Fear and Loathing in Salt Lake City


Acid Test: LSD vs. LDS

I like to think I’ve finally arrived as a professional writer, now that I’ve been approached by a publisher to read and review a new book tangentially related to one of my own – although I wasn’t expecting that my first blurb would be for a candid memoir of growing up under the combined influences of punk rock, psychedelics, and Mormonism.  Christopher Kimball Bigelow’s Acid Test:  LSD vs. LDS is, at the very least, a unique account of a sub-subculture most readers wouldn’t know exists, and the one some of the author’s co-religionists would prefer not to acknowledge.  Where else might you find a theological critique like this:  “The church was always making promises about mystical impressions and burning spiritual sensations, but LSD actually delivered”?

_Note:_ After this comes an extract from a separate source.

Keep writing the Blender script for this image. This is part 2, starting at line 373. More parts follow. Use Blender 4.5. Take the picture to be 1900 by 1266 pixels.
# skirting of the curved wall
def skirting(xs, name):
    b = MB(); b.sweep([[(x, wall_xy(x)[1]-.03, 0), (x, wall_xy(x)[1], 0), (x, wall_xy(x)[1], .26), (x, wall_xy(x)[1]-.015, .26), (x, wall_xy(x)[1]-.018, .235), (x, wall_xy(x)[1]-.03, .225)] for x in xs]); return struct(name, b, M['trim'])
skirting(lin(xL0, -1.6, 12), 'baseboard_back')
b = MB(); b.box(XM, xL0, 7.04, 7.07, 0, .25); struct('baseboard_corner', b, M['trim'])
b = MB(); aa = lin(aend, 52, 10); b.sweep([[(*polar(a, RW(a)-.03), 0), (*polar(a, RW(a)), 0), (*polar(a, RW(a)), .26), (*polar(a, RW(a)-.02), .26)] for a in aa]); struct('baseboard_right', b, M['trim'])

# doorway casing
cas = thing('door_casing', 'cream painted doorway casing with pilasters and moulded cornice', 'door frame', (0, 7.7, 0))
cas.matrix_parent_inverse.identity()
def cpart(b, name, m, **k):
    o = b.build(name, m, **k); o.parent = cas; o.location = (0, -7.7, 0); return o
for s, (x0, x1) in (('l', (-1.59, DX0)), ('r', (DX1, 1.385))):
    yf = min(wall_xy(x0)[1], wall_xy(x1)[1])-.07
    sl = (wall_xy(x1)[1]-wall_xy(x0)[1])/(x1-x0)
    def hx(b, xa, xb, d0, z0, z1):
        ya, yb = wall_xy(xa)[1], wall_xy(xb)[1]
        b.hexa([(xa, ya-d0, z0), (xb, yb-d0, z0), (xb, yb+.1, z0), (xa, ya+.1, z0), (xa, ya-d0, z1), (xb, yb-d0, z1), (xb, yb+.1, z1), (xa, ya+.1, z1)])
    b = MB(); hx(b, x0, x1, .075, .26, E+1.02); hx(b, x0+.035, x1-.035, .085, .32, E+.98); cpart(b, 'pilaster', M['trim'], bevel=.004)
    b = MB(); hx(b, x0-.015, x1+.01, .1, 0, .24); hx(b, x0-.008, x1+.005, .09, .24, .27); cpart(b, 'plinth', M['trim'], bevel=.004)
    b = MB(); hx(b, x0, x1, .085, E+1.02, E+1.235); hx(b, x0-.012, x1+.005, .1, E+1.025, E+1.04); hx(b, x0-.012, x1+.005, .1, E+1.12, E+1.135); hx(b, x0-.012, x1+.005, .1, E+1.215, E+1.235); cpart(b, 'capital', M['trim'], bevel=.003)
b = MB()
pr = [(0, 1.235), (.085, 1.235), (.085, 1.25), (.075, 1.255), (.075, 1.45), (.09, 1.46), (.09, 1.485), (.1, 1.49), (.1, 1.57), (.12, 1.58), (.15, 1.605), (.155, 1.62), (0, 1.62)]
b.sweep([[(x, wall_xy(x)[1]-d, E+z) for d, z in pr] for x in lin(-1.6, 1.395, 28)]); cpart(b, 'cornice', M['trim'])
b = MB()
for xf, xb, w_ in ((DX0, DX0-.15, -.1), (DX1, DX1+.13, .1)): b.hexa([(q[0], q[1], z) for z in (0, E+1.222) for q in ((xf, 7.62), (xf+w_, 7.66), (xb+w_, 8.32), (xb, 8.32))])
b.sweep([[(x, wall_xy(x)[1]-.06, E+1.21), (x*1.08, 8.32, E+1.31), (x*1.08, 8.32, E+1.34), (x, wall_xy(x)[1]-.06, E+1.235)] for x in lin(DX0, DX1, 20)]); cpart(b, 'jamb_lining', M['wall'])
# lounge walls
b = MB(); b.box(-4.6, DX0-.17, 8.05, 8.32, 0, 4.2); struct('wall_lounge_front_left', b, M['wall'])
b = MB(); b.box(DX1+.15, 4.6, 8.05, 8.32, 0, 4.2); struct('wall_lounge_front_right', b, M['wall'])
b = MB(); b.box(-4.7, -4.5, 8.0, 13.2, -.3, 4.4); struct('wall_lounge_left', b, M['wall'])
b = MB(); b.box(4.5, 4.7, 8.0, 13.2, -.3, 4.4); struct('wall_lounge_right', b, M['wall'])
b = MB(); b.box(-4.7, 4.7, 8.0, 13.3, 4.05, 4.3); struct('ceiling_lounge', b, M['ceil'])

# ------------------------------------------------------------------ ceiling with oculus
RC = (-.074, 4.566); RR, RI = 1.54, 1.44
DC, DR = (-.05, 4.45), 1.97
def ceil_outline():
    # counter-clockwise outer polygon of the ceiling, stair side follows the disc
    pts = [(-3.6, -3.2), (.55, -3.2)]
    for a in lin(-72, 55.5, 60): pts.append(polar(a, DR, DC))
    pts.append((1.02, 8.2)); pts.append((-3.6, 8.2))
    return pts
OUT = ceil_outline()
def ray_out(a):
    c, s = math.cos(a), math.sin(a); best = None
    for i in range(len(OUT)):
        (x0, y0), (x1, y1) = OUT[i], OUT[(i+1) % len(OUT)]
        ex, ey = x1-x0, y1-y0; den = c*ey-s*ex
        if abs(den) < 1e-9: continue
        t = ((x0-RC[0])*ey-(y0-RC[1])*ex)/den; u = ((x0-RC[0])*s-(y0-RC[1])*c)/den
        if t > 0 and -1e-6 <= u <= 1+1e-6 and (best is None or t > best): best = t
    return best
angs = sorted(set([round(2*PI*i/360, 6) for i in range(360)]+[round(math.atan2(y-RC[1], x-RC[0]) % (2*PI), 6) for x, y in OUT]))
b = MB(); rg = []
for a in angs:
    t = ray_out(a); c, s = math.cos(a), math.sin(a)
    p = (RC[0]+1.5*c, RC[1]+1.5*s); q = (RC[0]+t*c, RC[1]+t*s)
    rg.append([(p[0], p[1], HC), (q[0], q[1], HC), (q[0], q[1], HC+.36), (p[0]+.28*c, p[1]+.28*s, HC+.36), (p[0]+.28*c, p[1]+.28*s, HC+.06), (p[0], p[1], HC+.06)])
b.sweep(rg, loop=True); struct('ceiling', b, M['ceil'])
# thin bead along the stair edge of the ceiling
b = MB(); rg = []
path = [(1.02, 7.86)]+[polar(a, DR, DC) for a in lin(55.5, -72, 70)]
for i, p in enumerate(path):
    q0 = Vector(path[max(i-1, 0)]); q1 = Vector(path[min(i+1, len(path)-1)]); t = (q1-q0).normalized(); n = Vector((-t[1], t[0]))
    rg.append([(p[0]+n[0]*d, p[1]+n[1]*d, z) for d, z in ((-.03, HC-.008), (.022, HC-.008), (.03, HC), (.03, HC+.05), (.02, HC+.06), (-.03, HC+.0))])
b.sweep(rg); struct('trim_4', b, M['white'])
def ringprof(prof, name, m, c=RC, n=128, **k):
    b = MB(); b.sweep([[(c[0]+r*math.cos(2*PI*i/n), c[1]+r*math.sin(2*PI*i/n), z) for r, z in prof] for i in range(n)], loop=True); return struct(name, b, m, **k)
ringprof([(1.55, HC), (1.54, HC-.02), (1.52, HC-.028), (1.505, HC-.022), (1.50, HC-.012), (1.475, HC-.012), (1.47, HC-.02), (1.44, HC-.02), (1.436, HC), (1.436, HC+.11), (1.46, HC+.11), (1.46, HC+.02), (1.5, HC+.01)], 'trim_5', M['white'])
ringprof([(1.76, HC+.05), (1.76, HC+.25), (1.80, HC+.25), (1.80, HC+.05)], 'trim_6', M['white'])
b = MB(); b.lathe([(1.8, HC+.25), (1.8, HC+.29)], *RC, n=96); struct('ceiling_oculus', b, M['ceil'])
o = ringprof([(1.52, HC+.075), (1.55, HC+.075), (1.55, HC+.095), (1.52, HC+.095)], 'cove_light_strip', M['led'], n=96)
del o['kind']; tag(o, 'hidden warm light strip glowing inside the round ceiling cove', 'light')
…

In some ways, admittedly, Acid Test belongs in the same category as other Gen X retrospectives including Peter Bebergal’s Too Much To Dream:  A Psychedelic American Boyhood, Mark Barrowcliffe’s The Elfish Gene:  Dungeons, Dragons, and Growing Up Strange, and maybe even my old editor Mike Edison’s I Have Fun Everywhere I Go:  Savage Tales of Pot, Porn, Punk Rock […] – bright middle-class kid explores a twisted underground before inherent brains and breeding bring him back to respectability – but Bigelow’s Latter-Day Saint lineage and adult status as a Mormon missionary offer an unusual slant on the genre.  I’ve known Mormons personally and found their community, like the families and friends of Acid Test, resembles less the stereotypes of hick evangelical Christians than those of smart, self-aware Jews.  “When I said I was Mormon, they put me on the Jewish team, which was what I’d wanted,” Bigelow recounts a schoolyard episode.  “Nearly all the Jewish kids were Mentally Gifted Minors, and they were more humorous and sophisticated than Christians.”  So the believers here are a little less hokey and a lot less repressed than the Fundamentalists of Tennessee or the Baptists of Alabama.  Elsewhere, Acid Test depicts experiences of Mormon youth never anticipated by Donny and Marie.

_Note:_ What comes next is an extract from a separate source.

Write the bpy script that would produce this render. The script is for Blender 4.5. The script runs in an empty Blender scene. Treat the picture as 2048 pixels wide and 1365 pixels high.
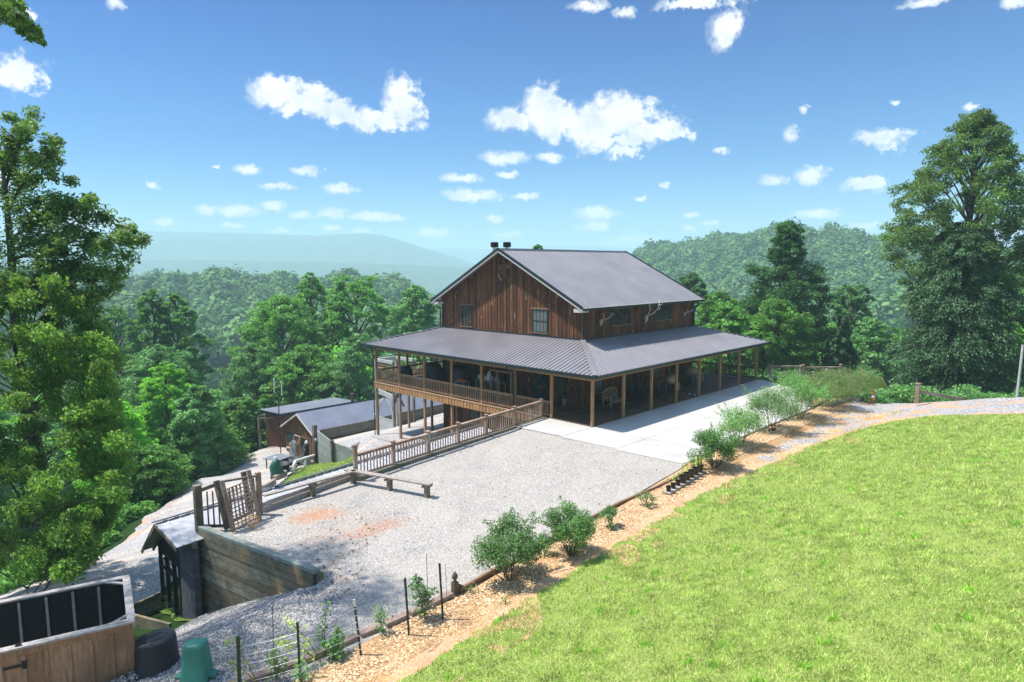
HAZE_D = 3.6e-4; HAZE_TOP = 330.0
SUN_E = 4.2; SKY_S = .11; SKY_TINT = (1, 1, 1); CLOUD_S = .95; EXPO = 0.0
EXPO = 0.97; SUN_E = 3.9; SKY_S=.095; CLOUD_S=.60; HAZE_D=4.4e-4; HAZE_TOP=200.; LEAF=2.0
SKY_T0=(.42,.68,.88); SKY_T1=(.165,.40,.72); SKY_T2=(.035,.21,.54); SKY_FILL=(1.75,1.6,1.45)  # last tint: unseen sky above the view, brightened to fill the shade
HAZE_C=(.66,.92,1.0,1); VB=2
import bpy, math, random
import numpy as np
from mathutils import Vector, Matrix
R = math.radians
rnd = random.Random(7)
scene = bpy.context.scene
COL = bpy.context.collection

# ---------------------------------------------------------------- camera
F = 1318.06
CAM = np.array([-27.7897, -21.2331, 8.5604])
CR = np.array([0.69974794, -0.71437732, -0.00422695])
CU = np.array([0.08329757, 0.0757124, 0.99364438])
CF = np.array([0.70951698, 0.6956527, -0.11248549])
def at(px, py, z):
    """point of the world at height z seen at a pixel of the photograph (used to survey the place)"""
    d = CF + CR * (px - 1024) / F - CU * (py - 682.5) / F
    t = (z - CAM[2]) / d[2]
    return Vector(CAM + d * t)
def atd(px, py, depth):
    d = CF + CR * (px - 1024) / F - CU * (py - 682.5) / F
    return Vector(CAM + d * depth)
cam = bpy.data.cameras.new('camera'); cam_o = bpy.data.objects.new('camera', cam); COL.objects.link(cam_o)
cam.sensor_width = 36; cam.lens = F * 36 / 2048; cam.clip_start = 0.1; cam.clip_end = 20000
m = Matrix.Identity(4)
for i in range(3):
    m[i][0] = CR[i]; m[i][1] = CU[i]; m[i][2] = -CF[i]; m[i][3] = CAM[i]
cam_o.matrix_world = m
scene.camera = cam_o

# ---------------------------------------------------------------- mesh helpers
def new_mesh(name, V, Fc):
    me = bpy.data.meshes.new(name)
    me.from_pydata(V, [], Fc)
    me.update()
    return me
def np_mesh(name, V, Q, k=4):
    """numpy verts (n,3) and faces (m,k)"""
    me = bpy.data.meshes.new(name)
    n, mm = len(V), len(Q)
    me.vertices.add(n); me.vertices.foreach_set('co', np.ascontiguousarray(V, dtype=np.float32).ravel())
    me.loops.add(mm * k); me.loops.foreach_set('vertex_index', np.ascontiguousarray(Q, dtype=np.int32).ravel())
    me.polygons.add(mm)
    me.polygons.foreach_set('loop_start', np.arange(0, mm * k, k, dtype=np.int32))
    try: me.polygons.foreach_set('loop_total', np.full(mm, k, dtype=np.int32))
    except Exception: pass
    me.update(calc_edges=True)
    return me
class MB:
    def __init__(s): s.V = []; s.F = []
    def add(s, V, Fc):
        n = len(s.V); s.V += [tuple(v) for v in V]; s.F += [tuple(i + n for i in f) for f in Fc]; return s
    def box(s, c, size, rz=0, M=None):
        x, y, z = [q / 2 for q in size]
        P = [Vector((a * x, b * y, d * z)) for d in (-1, 1) for a, b in ((-1, -1), (1, -1), (1, 1), (-1, 1))]
        rot = M if M is not None else Matrix.Rotation(rz, 3, 'Z')
        c = Vector(c)
        return s.add([rot @ p + c for p in P], [(3, 2, 1, 0), (4, 5, 6, 7), (0, 1, 5, 4), (1, 2, 6, 5), (2, 3, 7, 6), (3, 0, 4, 7)])
    def bb(s, x0, x1, y0, y1, z0, z1):
        return s.box(((x0 + x1) / 2, (y0 + y1) / 2, (z0 + z1) / 2), (abs(x1 - x0), abs(y1 - y0), abs(z1 - z0)))
    def bar(s, a, b, w, h=None, up=(0, 0, 1)):
        """rectangular bar from a to b; w sideways, h along up"""
        h = h or w; a = Vector(a); b = Vector(b); d = (b - a)
        L = d.length
        if L < 1e-6: return s
        d.normalize(); up = Vector(up)
        sd = d.cross(up)
        if sd.length < 1e-4: sd = d.cross(Vector((1, 0, 0)))
        sd.normalize(); u = sd.cross(d)
        P = []
        for q in (a, b):
            for i, j in ((-1, -1), (1, -1), (1, 1), (-1, 1)): P.append(q + sd * (i * w / 2) + u * (j * h / 2))
        return s.add(P, [(3, 2, 1, 0), (4, 5, 6, 7), (0, 1, 5, 4), (1, 2, 6, 5), (2, 3, 7, 6), (3, 0, 4, 7)])
    def tube(s, pts, rad, n=8, cap=True):
        pts = [Vector(p) for p in pts]
        if not hasattr(rad, '__len__'): rad = [rad] * len(pts)
        V = []; prev = None
        for i, p in enumerate(pts):
            d = (pts[min(i + 1, len(pts) - 1)] - pts[max(i - 1, 0)]).normalized()
            if prev is None:
                a = d.cross(Vector((0.3, 0.9, 0.2))) if abs(d.z) > .9 else d.cross(Vector((0, 0, 1)))
            else: a = prev - d * prev.dot(d)
            a.normalize(); prev = a; b = d.cross(a)
            for k in range(n):
                t = 2 * math.pi * k / n
                V.append(p + (a * math.cos(t) + b * math.sin(t)) * rad[i])
        Fc = []
        for i in range(len(pts) - 1):
            for k in range(n): Fc.append((i * n + k, i * n + (k + 1) % n, (i + 1) * n + (k + 1) % n, (i + 1) * n + k))
        if cap: Fc += [tuple(range(n - 1, -1, -1)), tuple((len(pts) - 1) * n + k for k in range(n))]
        return s.add(V, Fc)
    def lathe(s, prof, c=(0, 0, 0), n=20, sx=1, sy=1):
        V = []; c = Vector(c)
        for r, z in prof:
            for k in range(n):
                t = 2 * math.pi * k / n; V.append(c + Vector((r * sx * math.cos(t), r * sy * math.sin(t), z)))
        Fc = [(i * n + k, i * n + (k + 1) % n, (i + 1) * n + (k + 1) % n, (i + 1) * n + k) for i in range(len(prof) - 1) for k in range(n)]
        Fc += [tuple(range(n - 1, -1, -1)), tuple((len(prof) - 1) * n + k for k in range(n))]
        return s.add(V, Fc)
    def prism(s, poly, ext):
        """poly: 3-D outline; ext: extrusion vector"""
        n = len(poly); ext = Vector(ext); P = [Vector(p) for p in poly]
        V = P + [p + ext for p in P]
        return s.add(V, [tuple(range(n - 1, -1, -1)), tuple(range(n, 2 * n))] + [(i, (i + 1) % n, n + (i + 1) % n, n + i) for i in range(n)])
    def build(s, name, mat, parent=None, world=True, smooth=False, bevel=0):
        V = s.V
        if parent is not None and world:
            o = Vector((0, 0, 0)); q = parent
            while q is not None: o += Vector(q.location); q = q.parent
            V = [(v[0] - o.x, v[1] - o.y, v[2] - o.z) for v in V]
        me = new_mesh(name, V, s.F)
        return link(name, me, mat, parent, smooth, bevel)
def link(name, me, mat, parent=None, smooth=False, bevel=0):
    ob = bpy.data.objects.new(name, me); COL.objects.link(ob)
    if mat is not None: me.materials.append(mat)
    if parent is not None: ob.parent = parent
    if smooth: me.polygons.foreach_set('use_smooth', [True] * len(me.polygons))
    if bevel:
        b = ob.modifiers.new('b', 'BEVEL'); b.width = bevel; b.segments = 2; b.limit_method = 'ANGLE'
    return ob
def tag(o, label=None, cat=None, group=None, kind=None):
    if label: o['label'] = label
    if cat: o['category'] = cat
    if group: o['group'] = group
    if kind: o['kind'] = kind
    return o
def thing(name, label, cat, loc=(0, 0, 0), rz=0, group=None):
    o = bpy.data.objects.new(name, None); COL.objects.link(o); o.empty_display_size = .1
    o.location = loc; o.rotation_euler = (0, 0, rz)
    return tag(o, label, cat, group)
def kids(o): return [c for c in bpy.data.objects if c.parent == o]
def copy_tree(o, parent=None, ch=None):
    c = o.copy(); COL.objects.link(c); c.parent = parent
    for k in (ch if ch is not None else kids(o)): copy_tree(k, c, [])
    return c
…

Indeed, after a while the autobiography begins to read like a rather uneventful chronicle of sex, drugs, and rock ‘n’ roll among the studenty alternative fringes of Salt Lake City in the 1980s and early 90s, featuring copious amounts of cannabis, acid, and cocaine, dabblings in the era’s occult pop culture (thus connecting with my own Here’s To My Sweet Satan), and some disturbingly frank recollections of sexual experimentation unlike anything in the biography of Mitt Romney – the scene with the Crisco kind of creeped me out.  By the end of the narrative, Bigelow is returning to the fold, wiser but not entirely repentant, hoping to find in his native Mormonism a higher form of enlightenment than the one he gained through LSD.  He’s a good and often funny writer (of a fleeting liaison with an anonymous partner, he recalls “I felt discombobulated, as if a stranger had run past me and snatched my hat”), but his story itself isn’t particularly dramatic.  And it’s hard to quite trust the author’s climactic recommitment to Mormonism, given how deeply lived was his earlier rejection of it; who does he really want to convince, his audience or himself?  Still, for an engaging insight into a social scene seldom known for mind-bending debauchery, Acid Test:  LSD vs. LDS makes for a fun trip.  Just look out for the Crisco.